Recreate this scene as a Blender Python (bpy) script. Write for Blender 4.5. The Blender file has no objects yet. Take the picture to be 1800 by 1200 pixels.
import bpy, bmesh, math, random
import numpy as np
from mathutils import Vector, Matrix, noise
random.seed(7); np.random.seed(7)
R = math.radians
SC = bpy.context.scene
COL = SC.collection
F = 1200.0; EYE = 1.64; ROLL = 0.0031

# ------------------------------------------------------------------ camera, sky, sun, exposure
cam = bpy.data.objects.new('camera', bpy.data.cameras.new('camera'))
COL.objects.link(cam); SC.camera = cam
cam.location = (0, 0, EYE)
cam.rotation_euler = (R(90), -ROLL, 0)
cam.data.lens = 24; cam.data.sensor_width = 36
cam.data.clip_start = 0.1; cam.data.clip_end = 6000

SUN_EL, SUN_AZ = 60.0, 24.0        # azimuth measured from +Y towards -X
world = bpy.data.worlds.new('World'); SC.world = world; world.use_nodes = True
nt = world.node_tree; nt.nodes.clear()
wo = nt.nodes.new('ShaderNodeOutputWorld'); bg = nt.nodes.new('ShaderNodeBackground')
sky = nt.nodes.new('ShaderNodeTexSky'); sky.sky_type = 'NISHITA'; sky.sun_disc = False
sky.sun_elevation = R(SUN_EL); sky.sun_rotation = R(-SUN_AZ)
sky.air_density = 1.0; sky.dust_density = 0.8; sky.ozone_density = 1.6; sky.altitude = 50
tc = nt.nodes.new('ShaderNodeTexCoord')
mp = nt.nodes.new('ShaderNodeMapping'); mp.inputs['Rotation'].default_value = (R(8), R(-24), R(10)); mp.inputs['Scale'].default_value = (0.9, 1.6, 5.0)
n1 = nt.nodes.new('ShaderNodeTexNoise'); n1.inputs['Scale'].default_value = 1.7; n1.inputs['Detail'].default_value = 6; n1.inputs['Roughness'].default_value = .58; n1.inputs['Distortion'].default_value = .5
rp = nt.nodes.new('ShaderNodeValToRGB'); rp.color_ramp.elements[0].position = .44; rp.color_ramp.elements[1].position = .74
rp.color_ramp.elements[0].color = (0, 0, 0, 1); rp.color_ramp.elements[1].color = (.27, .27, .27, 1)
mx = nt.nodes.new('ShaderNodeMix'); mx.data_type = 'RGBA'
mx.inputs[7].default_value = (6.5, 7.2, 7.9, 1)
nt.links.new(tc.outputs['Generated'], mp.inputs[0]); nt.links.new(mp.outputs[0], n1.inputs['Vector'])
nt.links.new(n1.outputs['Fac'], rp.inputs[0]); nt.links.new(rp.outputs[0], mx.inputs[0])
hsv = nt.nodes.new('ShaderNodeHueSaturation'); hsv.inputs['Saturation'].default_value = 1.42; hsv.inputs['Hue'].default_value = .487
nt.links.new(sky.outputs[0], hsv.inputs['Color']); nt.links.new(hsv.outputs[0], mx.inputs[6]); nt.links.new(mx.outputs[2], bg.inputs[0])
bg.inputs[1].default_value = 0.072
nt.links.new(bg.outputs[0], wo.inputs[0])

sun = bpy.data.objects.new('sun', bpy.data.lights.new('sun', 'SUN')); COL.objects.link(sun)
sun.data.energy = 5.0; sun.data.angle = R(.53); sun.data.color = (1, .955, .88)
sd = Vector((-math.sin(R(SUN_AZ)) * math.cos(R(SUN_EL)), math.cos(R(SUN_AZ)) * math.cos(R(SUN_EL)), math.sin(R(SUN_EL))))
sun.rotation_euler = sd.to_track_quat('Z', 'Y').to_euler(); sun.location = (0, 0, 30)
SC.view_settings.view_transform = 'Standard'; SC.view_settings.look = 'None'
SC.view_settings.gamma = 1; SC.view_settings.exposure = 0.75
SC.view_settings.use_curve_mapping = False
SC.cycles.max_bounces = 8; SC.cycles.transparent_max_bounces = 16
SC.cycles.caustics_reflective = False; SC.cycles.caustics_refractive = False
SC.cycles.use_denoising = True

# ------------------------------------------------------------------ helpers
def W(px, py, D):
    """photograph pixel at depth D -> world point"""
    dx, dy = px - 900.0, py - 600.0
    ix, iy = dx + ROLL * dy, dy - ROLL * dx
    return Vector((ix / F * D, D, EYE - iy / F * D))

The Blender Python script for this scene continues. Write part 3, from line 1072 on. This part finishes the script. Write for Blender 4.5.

##############################

Goal: Print the records above verbatim from their first line to the line containing "cam.data.clip_start = 0.1;", both included, and stop there.

Answer to this exercise:
Recreate this scene as a Blender Python (bpy) script. Write for Blender 4.5. The Blender file has no objects yet. Take the picture to be 1800 by 1200 pixels.
import bpy, bmesh, math, random
import numpy as np
from mathutils import Vector, Matrix, noise
random.seed(7); np.random.seed(7)
R = math.radians
SC = bpy.context.scene
COL = SC.collection
F = 1200.0; EYE = 1.64; ROLL = 0.0031

# ------------------------------------------------------------------ camera, sky, sun, exposure
cam = bpy.data.objects.new('camera', bpy.data.cameras.new('camera'))
COL.objects.link(cam); SC.camera = cam
cam.location = (0, 0, EYE)
cam.rotation_euler = (R(90), -ROLL, 0)
cam.data.lens = 24; cam.data.sensor_width = 36
cam.data.clip_start = 0.1; cam.data.clip_end = 6000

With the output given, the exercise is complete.